Security architecture and engineering in the context of fintech involve designing and building secure financial technology systems and applications. Given the sensitive nature of financial data and the regulatory requirements in the fintech industry, security is paramount. Here's an overview with examples specific to fintech:

Security Architecture for Fintech:

• Data Encryption:

  • Example: Implement end-to-end encryption for financial transactions, ensuring that data is protected both in transit and at rest. Use strong encryption algorithms like AES-256.

• Secure Access Control:

  • Example: Implement role-based access control (RBAC) to restrict access to financial systems and data. For instance, customer support personnel should have limited access compared to financial analysts.

• Multi-Factor Authentication (MFA):

  • Example: Require MFA for accessing sensitive fintech platforms or performing high-value transactions. This adds an extra layer of security beyond passwords.

• Secure APIs:

  • Example: Ensure that APIs used to connect with external financial institutions (e.g., banks, payment processors) are secured with strong authentication and access controls.

• Data Classification:

  • Example: Classify financial data into categories like public, private, and confidential.
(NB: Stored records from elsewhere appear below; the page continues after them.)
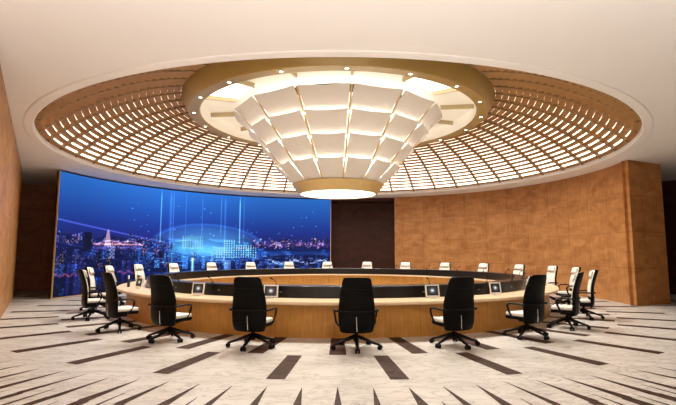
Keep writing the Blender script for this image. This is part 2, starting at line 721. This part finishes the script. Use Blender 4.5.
# glowing core
mb = MB()
mb.lathe([(3.15, 6.5), (1.15, 4.2)], PH, PH + 360, 56)
mb.disc(3.15, 6.5, 56, up=True)
lan_child(mb, 'light_core', M['core'], recalc=False)
for k in range(NP):
    az = PH + 25.714 * k
    mb = MB()
    a = rad(az)
    tn = Vector((math.cos(a), math.sin(a), 0)) * .030
    pp = [cpt(az, R - .10, z + .02) for R, z in TP]
    qq = [cpt(az, R - .15, z) for R, z in TP]
    for p, q in zip(pp, qq):
        for s in (p, q):
            mb.v.append(tuple(s - tn))
            mb.v.append(tuple(s + tn))
    m = len(TP) - 1
    for i in range(m):
        q = i * 4
        for f in ((0, 1, 5, 4), (1, 3, 7, 5), (3, 2, 6, 7), (2, 0, 4, 6)):
            mb.face([q + j for j in f])
    mb.face((0, 2, 3, 1))
    mb.face((m * 4, m * 4 + 1, m * 4 + 3, m * 4 + 2))
    lan_child(mb, 'lantern_rib', M['gold'])
mb = MB()
mb.lathe([(1.34, 3.86), (1.34, 3.82), (1.39, 3.82), (1.625, 4.14), (1.625, 4.17), (1.3, 4.17)], n=72)
lan_child(mb, 'rim', M['gold'], recalc=False)
mb = MB()
mb.lathe([(1.34, 3.835), (.9, 3.815), (.02, 3.81)], n=72)
lan_child(mb, 'disc_diffuser', M['disc'], recalc=False, smooth=True)
mb = MB()
mb.lathe([(1.9, 6.5), (1.9, 6.98), (1.8, 6.98), (1.8, 6.5)], n=32, closed=True)
lan_child(mb, 'suspension_drum', M['cream'])

# ------------------------------------------------------------------ video wall
SA0, SA1, SR = -97.2, -177.7, 10.9
NX, NZ = 560, 200
SZ0, SZ1 = .03, 4.90


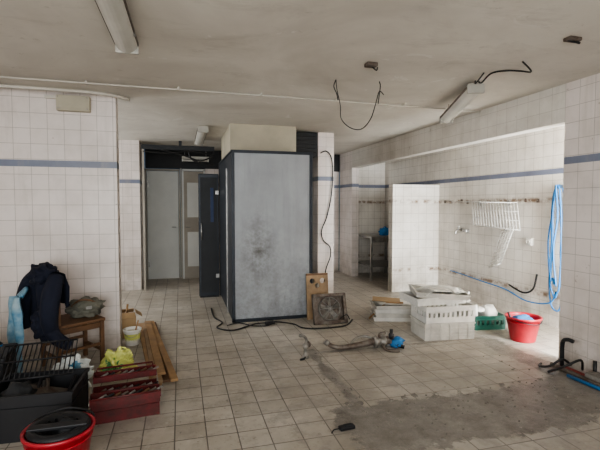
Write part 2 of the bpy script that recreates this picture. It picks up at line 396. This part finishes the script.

Apply access controls and encryption based on data sensitivity.

• Cloud Security:

  • Example: If using cloud services, configure cloud security groups and network security policies to restrict access to fintech applications and data.

• Secure Communication:

  • Example: Use Transport Layer Security (TLS) for securing communication between users' devices and your fintech platform, ensuring data privacy and integrity.

• Blockchain Security (if applicable):

  • Example: If your fintech uses blockchain technology, implement smart contract security audits and consensus algorithm best practices to prevent vulnerabilities like reentrancy attacks.

Security Engineering for Fintech:

• Secure Coding Practices:

  • Example: Train developers to follow secure coding practices to prevent vulnerabilities such as injection attacks (e.g., SQL injection) in fintech applications.

• Secure Mobile App Development:

  • Example: In the case of mobile fintech apps, ensure that data stored on devices is encrypted and that apps are designed to resist reverse engineering and tampering.

• Payment Card Security (if applicable):

  • Example: If your fintech handles credit card data, adhere to Payment Card Industry Data Security Standard (PCI DSS) requirements for secure handling, storage, and transmission of cardholder data.

• Secure DevOps:

  • Example: Integrate security into the DevOps pipeline with automated security testing, including static application security testing (SAST) and dynamic application security testing (DAST).

• Container Security (if applicable):

  • Example: If using containerization (e.g., Docker), ensure container images are scanned for vulnerabilities and follow container security best practices.

• Secure Data Storage:

  • Example: Encrypt sensitive customer data stored in databases and use secure database configurations to protect against data breaches.

• Incident Response Plan:

  • Example: Develop an incident response plan that outlines how to detect, report, and respond to security incidents, including data breaches or unauthorized access.

• Vendor Security Assessment:

  • Example: When partnering with third-party vendors or fintech service providers, conduct thorough security assessments to ensure they adhere to your security standards.

• Compliance Management:

  • Example: Continuously monitor and ensure compliance with relevant financial regulations, such as Know Your Customer (KYC) and Anti-Money Laundering (AML) requirements.

• User Training and Awareness:

  • Example: Train employees to recognize phishing attempts and social engineering tactics, which are often used to target financial institutions.

In fintech, security is not just a technology issue; it's a fundamental part of the business model. Implementing robust security architecture and engineering practices helps protect both your customers' assets and your organization's reputation.